I feel Snape snaking his way through so much of that sentence...Snape and the romantic movement and Byronic heroes...so much to think about here! And I think Augustine's warnings (or Petrarch's own warnings to himself, disguised in Augustine's voice) are sound. BUT I also think about the fact that often it's earthly love, incarnated love, that gives us our first real glimpse of the "higher things" and that can lead us toward them. Lily was Snape's first real friend, the first person he was ever in a position to help and to be magnanimous toward, perhaps the first person he ever really felt love for. And that's a powerful hold on his heart.

Kilmer goes on in the next paragraph: "Petrarch admits Laura's mortality, arguing that it is her pure and immortal soul that his eyes have led his soul to follow." Listen to that line!! And think of it in context of Snape and Lily! ... He goes on... "She is his spiritual guide, and above reproach. It is not she who deserves reproach, Augustine answers, but rather Petrarch, his past life, and his own carnal nature which is still laboring under damaging fixations. It remains only for Petrarch to accept, as best he can, the revelation that his desire has led him close to the death of his soul."
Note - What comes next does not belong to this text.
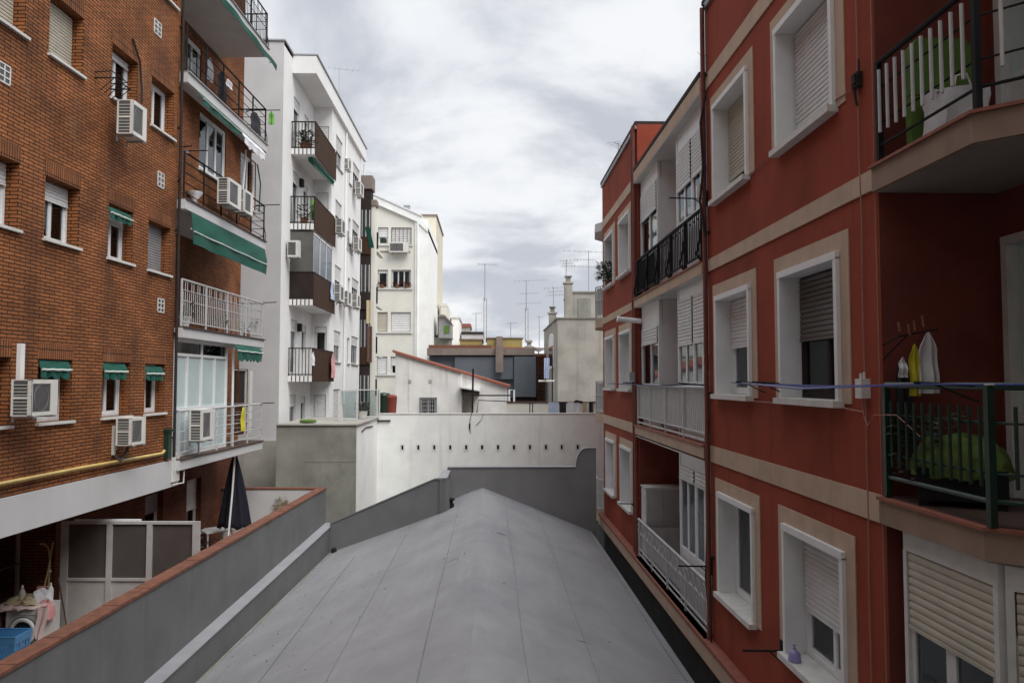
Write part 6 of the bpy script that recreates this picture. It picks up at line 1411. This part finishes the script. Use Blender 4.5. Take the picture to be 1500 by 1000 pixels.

I am fascinated by this parallel. Petrarch, brilliant renaissance man, and Snape, brilliant wizard, seem to have a lot in common. I find myself rearranging sentences as I read them... "It remains only for Snape to accept, as best he can, the revelation that his desire to be a death eater has led him close to the death of his soul..." Makes sense, doesn't it?

If you can forgive what might turn into a bit of a research obsession :-) I hope to spend some more time in coming weeks (as I HAVE time, ha!) looking at these connections. I've been re-reading some of the sonnets themselves, which are absolutely beautiful, and am struck to the core about how some of them resonate when you read them as those in Snape's voice. Next post I will post a few of the snippets that have especially moved me.

1 comment:

Erin said...

Hmmm, very compelling parallels! I've heard of Petrarch but never read him; sounds like I should amend that!